Victoria   We are hardly more than a week until the USA Presidential election and predictably the conservative rightwing is pulling out the big guns and narrowing their sights for the kill, but surprisingly many are still aimed at ACORN, now almost two years gone.  Sure, it’s not as bad as it was four years ago.  One long screed I read this weekend even bemoaned the fact that ACORN did not come up in the debates between Obama and Romney as it did last time, but it’s pretty amazing how much hating on ACORN and grinding their teeth on the organization is still commonplace on the whack right.

For some of these commentators, almost of all of whom quote each other in this vicious circular fringe firing squad, it almost seems like nostalgia for them.  They want the old days back, when ACORN was alive and kicking, big and bold, and they could feel their own reflection in that sun.  Now they are left pathetic and pleading as the clock winds down on the last minutes of any interest in what they have to say.  They harrumph at the fact that Project Vote “didn’t even change its name” and neither did ACORN International.  Yet after their harrumphing, everything they say is time dated.  They have no capital letter, big sub-heads on their reports that even point a finger at work that Project Vote is doing now.  They simply roar signifying nothing.

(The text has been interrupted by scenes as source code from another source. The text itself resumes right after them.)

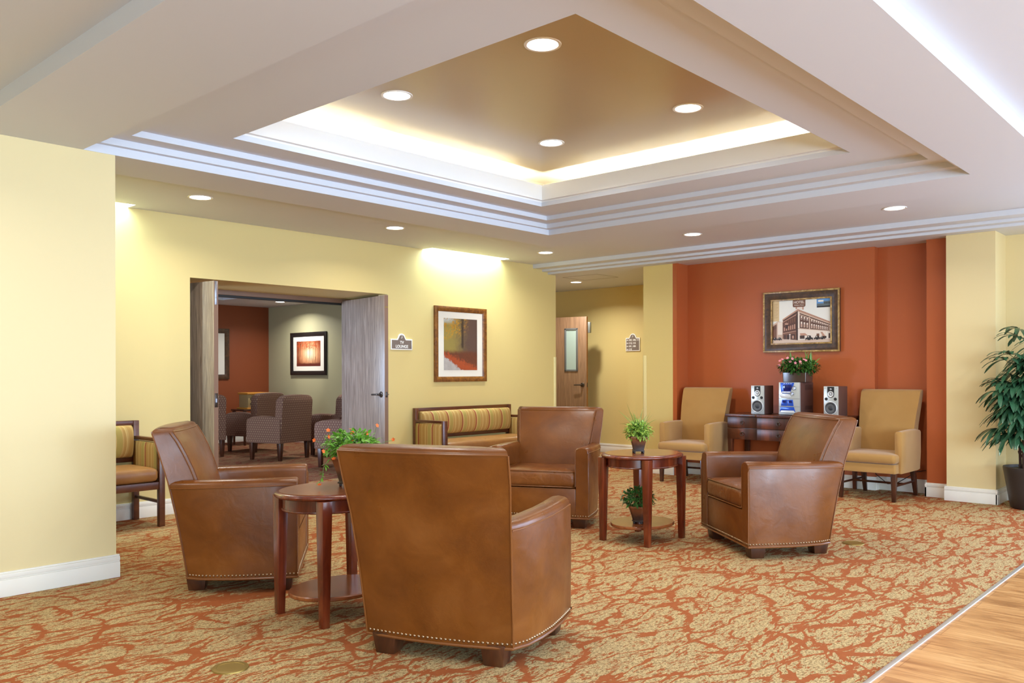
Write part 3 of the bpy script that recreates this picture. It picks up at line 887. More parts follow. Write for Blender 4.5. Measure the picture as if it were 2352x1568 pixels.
# ------------------------------------------------------------------ striped benches against the far wall
def make_bench(label):
    t = thing('upholstered_bench', label, 'bench', group='striped benches along the yellow wall')
    H = .79
    for s in (-1, 1):
        bm = B()
        for a in ((s * H - .024, s * H + .024, -.27, -.222, 0, .73), (s * H - .024, s * H + .024, .215, .262, 0, .862), (s * H - .022, s * H + .022, -.225, .22, .70, .73), (s * H - .022, s * H + .022, -.225, .22, .31, .385)):
            box(bm, *a)
        finish(bm, 'end_frame', M['benchwood'], t, 0.003)
    bm = B(); box(bm, -H, H, .222, .255, .822, .862); box(bm, -H, H, .222, .252, .505, .545); finish(bm, 'back_frame', M['benchwood'], t, 0.003)
    bm = B(); box(bm, -H, H, -.262, -.232, .31, .372); box(bm, -H, H, .225, .25, .31, .372); finish(bm, 'seat_rail', M['benchwood'], t, 0.003)
    bm = B(); rings = []
    for x, e in ((-.745, .012), (-.735, 0), (-.3, -.003), (.3, -.003), (.735, 0), (.745, .012)):
        ring = []
        for i in range(13):
            a = pi * i / 12
            ring.append((x, .205 - (.055 - e) * sin(a) ** .6, .548 + e + (.137 - e) * (1 - cos(a))))
        ring.append((x, .228, .82 - e)); ring.append((x, .228, .55 + e))
        rings.append(ring)
    loft(bm, rings); finish(bm, 'back_cushion', M['stripe'], t, angle=60)
    bm = B(); cushion(bm, -.762, .762, -.275, .205, .375, .488, .035, .012); finish(bm, 'seat_cushion', M['bench_leather'], t, angle=60)
    for s in (-1, 1):
        bm = B(); rings = []
        for y, e in ((-.22, .010), (-.21, 0), (.20, 0), (.212, .010)):
            rings.append([(s * H - .030 + e, y, .40), (s * H - .036 + e, y, .44), (s * H - .036 + e, y, .65), (s * H - .030 + e, y, .69), (s * H + .030 - e, y, .69), (s * H + .034 - e, y, .65), (s * H + .034 - e, y, .44), (s * H + .030 - e, y, .40)])
        loft(bm, rings); finish(bm, 'arm_panel', M['stripe'], t, angle=50)
        bm = B(); box(bm, s * H - .012, s * H + .012, -.23, .22, .19, .215); finish(bm, 'stretcher', M['benchwood'], t, 0.002)
    return t
be = make_bench('striped bench with tan leather seat under the autumn painting, behind the armchair facing the camera')
be.location = (7.24, 7.135, 0)
dup(be, (2.44, 7.135, 0), 0, 'striped bench with tan leather seat at the far left, half hidden by the near wall')

# ------------------------------------------------------------------ plum dotted chairs in the lounge
def make_dotted(label):
    t = thing('lounge_chair', label, 'armchair', group='plum dotted lounge chairs')
    bm = B(); rings = []
    for y, zt in ((.345, .575), (.335, .605), (.25, .632), (.10, .648), (-.06, .645), (-.20, .625), (-.30, .615)):
        rings.append((y, zt))
    for s in (-1, 1):
        bm = B(); rr = []
        for y, zt in rings:
            x1, x0 = .335, .235
            rr.append([(s * x1, y, .255), (s * x1, y, zt - .025), (s * (x1 - .015), y, zt - .004), (s * (x1 + x0) / 2, y, zt), (s * (x0 + .015), y, zt - .004), (s * x0, y, zt - .025), (s * x0, y, .255)])
        loft(bm, rr); finish(bm, 'arm', M['dotted'], t, angle=50)
    bm = B(); box(bm, -.24, .24, -.28, .33, .255, .36); finish(bm, 'seat_base', M['dotted'], t, .01)
    bm = B(); cushion(bm, -.236, .236, -.22, .335, .36, .47, .03, .01); finish(bm, 'seat_cushion', M['dotted'], t, angle=60)
    # back: profile in x-z with rounded top corners, lofted through thickness
    out = []
    w_, zt = .325, .955
    out += [(-w_, .26), (-w_, zt - .09)]
    for i in range(1, 6): a = pi / 2 * i / 6; out.append((-w_ + .09 * (1 - cos(a)), zt - .09 + .075 * sin(a)))
    for i in range(5): u = -1 + .5 * i; out.append((u * (w_ - .09), zt - .012 * u * u))
    for i in range(5, 0, -1): a = pi / 2 * i / 6; out.append((w_ - .09 * (1 - cos(a)), zt - .09 + .075 * sin(a)))
    out += [(w_, zt - .09), (w_, .26)]
    bm = B(); rr = []
    for d, ins in ((0, .02), (.012, .004), (.03, 0), (.10, 0), (.13, .02)):
        rr.append([(x * (1 - ins), -.30 - .10 * max(0, (z - .45)) + d - .0, z - (ins if z > .5 else 0)) for x, z in out])
    loft(bm, rr); finish(bm, 'backrest', M['dotted'], t, angle=45)
    for sx, sy in ((-1, 1), (1, 1), (1, -1), (-1, -1)):
        bm = B(); taper(bm, sx * .285, sy * .27 + .01, 0, .26, .022, .022, .034, .034); finish(bm, 'leg', M['darkwood'], t, 0.003)
    return t
dc = make_dotted('plum dotted lounge chair seen from behind in the middle of the doorway')
dc.location = (6.96, 10.99, 0); dc.rotation_euler = (0, 0, R(15))
dup(dc, (7.42, 12.45, 0), R(16), 'plum dotted lounge chair behind the middle one, in front of the small wooden stove')
dup(dc, (6.27, 12.2, 0), R(-4), 'plum dotted lounge chair at the left of the doorway, half hidden by the left door')
dup(dc, (7.95, 10.90, 0), R(14), 'plum dotted lounge chair right of the middle one, partly behind the right door')
dup(dc, (7.05, 9.42, 0), R(22), 'nearest plum dotted lounge chair, low arm showing beside the right door')

# ------------------------------------------------------------------ console table
def make_console():
    t = thing('console_table', 'dark mahogany console table with ring-pull drawers against the orange wall', 'console table', (8.80, 4.04, 0))
    bm = B()
    prism(bm, [(0.0, .675), (0.0, .31), (-.022, .28), (-.022, -.28), (0.0, -.31), (0.0, -.675), (.49, -.675), (.49, .675)], .762, .792)
    finish(bm, 'table_top', M['espresso'], t, 0.004)
    bm = B(); box(bm, .03, .48, -.655, .655, .505, .762); finish(bm, 'carcass', M['espresso'], t, 0.002)
    for c0, c1, dx in ((.292, .655, .018), (-.284, .284, -.004), (-.655, -.292, .018)):
        for z0, z1 in ((.508, .630), (.636, .758)):
            bm = B(); box(bm, dx, .04, c0, c1, z0, z1); d = finish(bm, 'drawer', M['espresso'], t, 0.003)
            ys = [(c0 + c1) / 2] if c1 - c0 < .5 else [.03]
            for y in ys:
                bm = B(); lathe(bm, [(.009, 0), (.009, .006), (.004, .01)], 12, (dx, y, (z0 + z1) / 2 + .016), axis='-x')
                tube(bm, [(dx - .010, y + .019 * sin(2 * pi * i / 16), (z0 + z1) / 2 + .019 * cos(2 * pi * i / 16) - .002) for i in range(16)], .0035, 6, True)
                finish(bm, 'ring_pull', M['darkmetal'], d)
    for y in (.625, -.625):
        for x in (.045, .45):
            bm = B(); taper(bm, x, y, 0, .51, .018, .018, .028, .028); finish(bm, 'leg', M['espresso'], t, 0.003)
    for x, y in ((.045, .0), (.45, .20), (.45, -.20)):
        bm = B(); taper(bm, x, y, 0, .51, .016, .016, .024, .024); finish(bm, 'leg', M['espresso'], t, 0.003)
make_console()

def make_speaker(label):
    t = thing('bookshelf_speaker', label, 'speaker', group='silver bookshelf speakers on the console')
    W, Hh, D = .078, .322, .23
    bm = B(); box(bm, .018, D, -W, W, .004, Hh); finish(bm, 'cabinet', M['maroon'], t, 0.002)
    bm = B(); box(bm, 0, .018, -W, W, .004, Hh + .001); bf = finish(bm, 'baffle', M['silver'], t, 0.003)
    bm = B(); prism_pts = [(-.037, .318), (-.037, .235), (-.030, .215), (-.015, .205), (0, .202), (.015, .205), (.030, .215), (.037, .235), (.037, .318)]
    a = [bm.verts.new((-.0015, y, z)) for y, z in prism_pts]; b = [bm.verts.new((.002, y, z)) for y, z in prism_pts]
    bm.faces.new(a); bm.faces.new(b[::-1])
    for i in range(9): bm.faces.new((a[i], a[(i + 1) % 9], b[(i + 1) % 9], b[i]))
    finish(bm, 'tweeter_panel', M['black'], bf)
    bm = B(); lathe(bm, [(.031, 0), (.032, .006), (.027, .007), (.016, .001), (.007, .002), (.006, .007), (.001, .010)], 24, (0, 0, .240), axis='-x'); finish(bm, 'tweeter', M['silver2'], bf)
    bm = B(); lathe(bm, [(.011, 0), (.010, .006), (.005, .010), (.001, .011)], 16, (0, 0, .292), axis='-x'); finish(bm, 'super_tweeter', M['steel'], bf)
    for y in (-.050, .050):
        bm = B(); lathe(bm, [(.0165, .0), (.0165, .002), (.013, .0025), (.012, .001), (.0005, .001)], 20, (0, y, .188), axis='-x'); finish(bm, 'bass_port', M['black'], bf)
    bm = B(); lathe(bm, [(.070, 0), (.071, .006), (.066, .009), (.062, .006), (.062, 0)], 40, (0, 0, .092), axis='-x', cap=False); wf_ = finish(bm, 'woofer', M['silver2'], bf)
    bm = B(); lathe(bm, [(.0625, .003), (.0625, .007), (.055, .011), (.047, .005), (.045, .002)], 40, (0, 0, .092), axis='-x', cap=False); finish(bm, 'surround', M['rubber'], bf)
    bm = B(); lathe(bm, [(.0465, .0035), (.024, .0012)], 40, (0, 0, .092), axis='-x', cap=False); finish(bm, 'cone', M['cone'], bf)
    bm = B(); lathe(bm, [(.0245, .0015), (.022, .005), (.012, .009), (.0005, .010)], 32, (0, 0, .092), axis='-x'); finish(bm, 'dust_cap', M['cone2'], bf)
    bm = B()
    for y in (-.063, .063):
        for z in (.022, .304): lathe(bm, [(.0045, 0), (.0045, .002), (.001, .0025)], 10, (0, y, z), axis='-x')
    finish(bm, 'screws', M['steel'], bf)
    bm = B()
    for y in (-.06, .06):
        for x in (.03, .2): box(bm, x - .012, x + .012, y - .01, y + .01, 0, .005)
    finish(bm, 'rubber_feet', M['black'], t)
    return t
spk = make_speaker('silver bookshelf speaker left of the stereo on the console')
spk.location = (8.895, 4.365, .792); spk.rotation_euler = (0, 0, R(-1))
dup(spk, (8.885, 3.53, .792), R(-3), 'silver bookshelf speaker right of the stereo on the console')

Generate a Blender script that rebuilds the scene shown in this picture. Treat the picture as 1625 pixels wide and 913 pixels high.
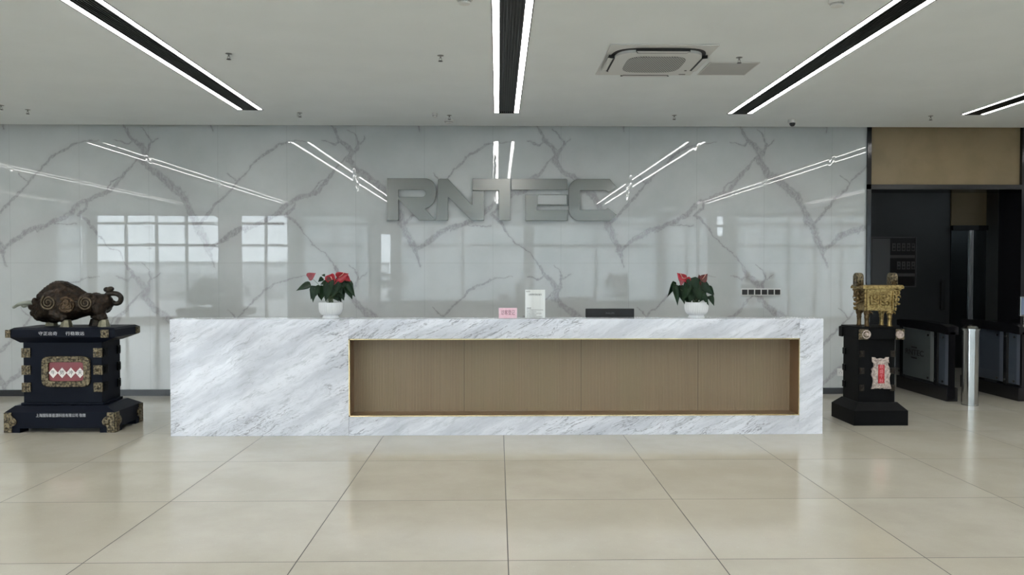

They also rant and rave about the fact that some of the former state organizations have changed their name and managed to survive organizationally.  Sadly, they say don’t even try to lay a glove on any of them for any activity in this Presidential election cycle.  They have nothing to say about any of the rebranded organization’s work in voter registration or GOTV work.  There are no new accusations, just rocks thrown from an old discard pile.  I say, sadly, because it also may mean that many have not been engaged in these vital activities in the way low-and-moderate income families desperately need them to be.

One commentator tried to get a head of steam going about candidates for the US Senate who had been friendly to ACORN.  One sad thing about the ACORN reorganization is how few of the rebranded state organizations survived at a viable level for this contest two years later.  They can whine about Ohio deciding the election, but there is nothing alive of the vestiges of ACORN in that critical state where ACORN was so important previously.  The same could be said for Nevada, Colorado, and Michigan, all of which have been listed as battleground states.   Florida and Arizona are shadows of what they once were.  In fact if they looked at their own list, ACORN organizations largely survived, even if diminished, most robustly in states that mattered least in this contest because they were already dark, dark blue or bright, bright red:  New York, Illinois, California, Texas, Louisiana, Arkansas, and so forth.  Our friends in Pennsylvania may be one of the only strong operations still in a state that makes the list as critical in this election.   Nonetheless, hating on ACORN as a parlor sport of the right goes on, largely unimpeded by any contemporary rational analysis.

It’s ok though.  Better for the right wingers to beat on a dead horse, than continue to hammer at some of our fewer and fewer progressive institutions that can claim to be “alive and well.”